For future reference to anyone the color red means right hand spring and black is always left from outside looking in
 
spadafore said:
For future reference to anyone the color red means right hand spring and black is always left from outside looking in
You Sir are correct. The Pully Drums are painted Red and Black, as per the manuel, Black goes on the Right and Red goes on the left as seen from inside the Garage. My issue is the fact that the spring itself had to face the Black pully not the Red. I was seeing red for a while.
 
LLigetfa said:
SKIN052 said:
Now on to SHINGLES!!!! Any help?
Just start at the bottom and work your way up.

Funny stuff. Gotta' be SOMEONE, SOMEWHERE, who started on top and worked down.
The guys who did the house for me a couple years ago, tore off the old shingles only to find some funky green sheets of tiny pebble impregnated asphalt that was laid from eave to peak in one strip, with the next sheet to the right with a slight overlap. I've never seen that before.
 
It's called rolled roofing, cheap way to roof a place like a hunting camp or wood shed. Won't last nearly as long as shingles though. I am just waiting for the rain to hold up to get at my place.
 
SKIN052 said:
I have seen some people lay a starter course the whole perimeter of the roof line, any need for this?

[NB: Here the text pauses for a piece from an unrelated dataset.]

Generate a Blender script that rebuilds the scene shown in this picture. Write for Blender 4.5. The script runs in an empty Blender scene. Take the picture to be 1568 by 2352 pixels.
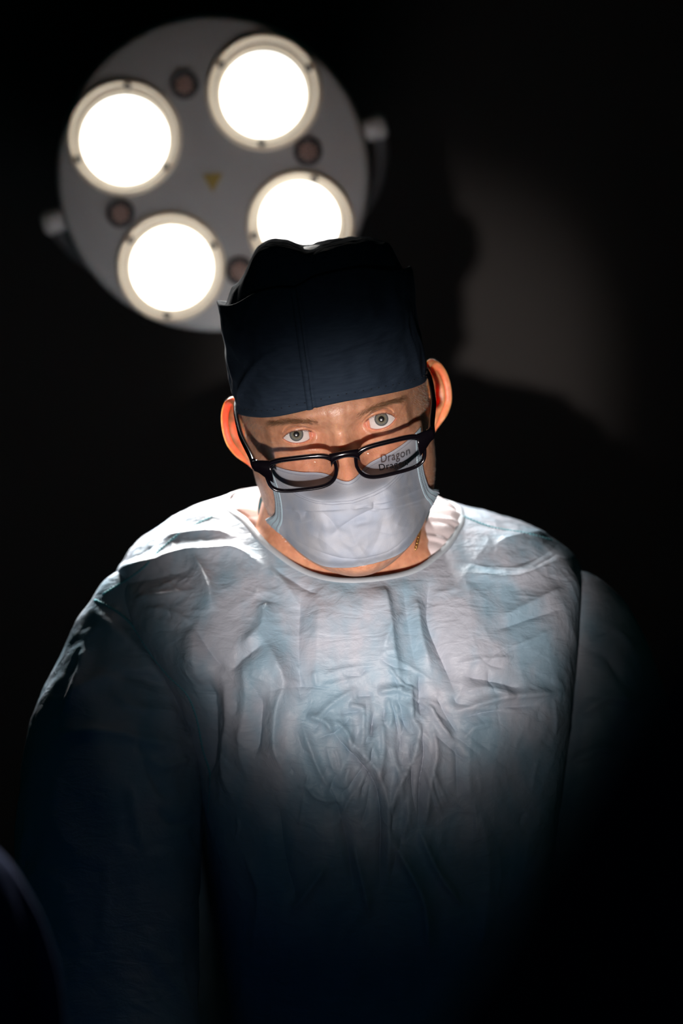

Depends on your location. Defiantly need it at the eaves. Only on the rake in hurricane or high wind areas.
 
I'm a roofer and the best advice I can give is to read the instructions on the package of shingles, and follow them. I also ALL-WAYS use #30 felt paper or synthetic and fasten it with cap nails often so the wind wont blow
it off if a storm pops up before you get done! The #15 is just to easy to tear out from under you while walking on it or in wind.